Saturday, August 20, 2011

Saturday Night Genealogy Fun – Genealogy Research through I Ching

Leave it to Randy Seaver of GeneaMusings to come up with another fascinating project to keep us busy and out of trouble on Saturday night. This week’s mission: 

  • Go to and ask a question relating to your genealogy research. You can "throw the coins virtually" or "throw the coins by hand." You have to click the "throw" button six times, then click on "Read."
  • Report the question you asked and the answer you received, in the form of the Cast Hexagram (which explains the situation you are now in, or what has gone before), to your readers.
  • Does the answer make any sense to you? How do you interpret the answer?

I have NO experience with I Ching so here goes! 

My question: Will I ever find the parents of Ellender Vickers?
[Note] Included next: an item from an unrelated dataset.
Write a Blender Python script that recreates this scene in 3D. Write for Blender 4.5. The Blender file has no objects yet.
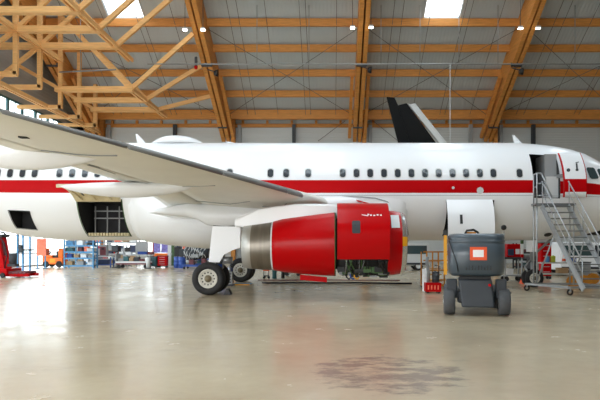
import bpy, bmesh, math, random
from mathutils import Vector, Matrix
random.seed(7)
C = bpy.context.scene.collection
V = Vector
PI = math.pi
F = 583.0; CX = 332.0; HY = 247.0; EYE = 1.7
def P(px, py, Y):
    """point at distance Y that lies on a photo pixel"""
    return V(((px-CX)/F*Y, Y, EYE+(HY-py)/F*Y))

# ------------------------------------------------------------------ materials
def lin(c):
    c = c/255.0
    return c/12.92 if c <= 0.04045 else ((c+0.055)/1.055)**2.4
def rgb(r, g, b): return (lin(r), lin(g), lin(b), 1)
MATS = {}
def mat(name, col, rough=0.5, metal=0.0, coat=0.0, noise=0.0, scale=4.0, bump=0.0, stretch=None, emit=0.0, detail=4, spec=0.5):
    if name in MATS: return MATS[name]
    m = bpy.data.materials.new(name); m.use_nodes = True
    nt = m.node_tree; b = nt.nodes['Principled BSDF']
    b.inputs['Base Color'].default_value = col
    b.inputs['Roughness'].default_value = rough
    b.inputs['Metallic'].default_value = metal
    b.inputs['Coat Weight'].default_value = coat
    b.inputs['Coat Roughness'].default_value = 0.08
    b.inputs['Specular IOR Level'].default_value = spec
    if emit:
        b.inputs['Emission Color'].default_value = col; b.inputs['Emission Strength'].default_value = emit
    if noise or bump:
        tc = nt.nodes.new('ShaderNodeTexCoord'); mp = nt.nodes.new('ShaderNodeMapping')
        if stretch: mp.inputs['Scale'].default_value = stretch
        nz = nt.nodes.new('ShaderNodeTexNoise'); nz.inputs['Scale'].default_value = scale; nz.inputs['Detail'].default_value = detail
        nt.links.new(tc.outputs['Object'], mp.inputs['Vector']); nt.links.new(mp.outputs['Vector'], nz.inputs['Vector'])
        if noise:
            rp = nt.nodes.new('ShaderNodeValToRGB')
            rp.color_ramp.elements[0].position = 0.3; rp.color_ramp.elements[1].position = 0.7
            rp.color_ramp.elements[0].color = tuple(max(0, x*(1-noise)) for x in col[:3])+(1,)
            rp.color_ramp.elements[1].color = tuple(min(1, x*(1+noise)) for x in col[:3])+(1,)
            nt.links.new(nz.outputs['Fac'], rp.inputs['Fac']); nt.links.new(rp.outputs['Color'], b.inputs['Base Color'])
        if bump:
            bp = nt.nodes.new('ShaderNodeBump'); bp.inputs['Strength'].default_value = bump; bp.inputs['Distance'].default_value = 0.02
            nt.links.new(nz.outputs['Fac'], bp.inputs['Height']); nt.links.new(bp.outputs['Normal'], b.inputs['Normal'])
    MATS[name] = m
    return m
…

I throw the I Ching coins (virtually) and receive Cast Hexagram 56 – The Wanderer:

The first part of the Cast Hexagram says: 

Lu/The Wanderer

Fire on the Mountain, catastrophic to man, a passing annoyance to the Mountain:
The Superior Person waits for wisdom and clarity before exacting Justice, then lets no
protest sway him.

Find satisfaction in small gains.
To move constantly forward is good fortune to a Wanderer.

The second part, the Situation Analysis, reads:

You are a stranger to this situation.
It is your attraction to the exotic that has led you here, but you will move on to a new
vista when this one has lost its mystique.
Because much of this environment is foreign to you, you must exercise only the best
You don’t know the custom here, and it’s too easy to cross a line you don’t know is there.
Because you are the foreigner in this setting, you have no history to acquit you.
Watch, listen, study, contemplate, then step lightly but decisively on.

The way I see it, the I Ching is telling me I don’t know the answer to my question (duh), but when I find it, I’ll move on to the next question (right). I take the part about the foreign environment to mean (correctly) that I don’t know much about the South in the early to mid-1800s. So I guess I will take the advice in the last line and spend my time (more wisely) following the steps required to meet the Genealogical Proof Standard!

Or maybe I’ll call a genealogy psychic or tarot card reader! (Just kidding!)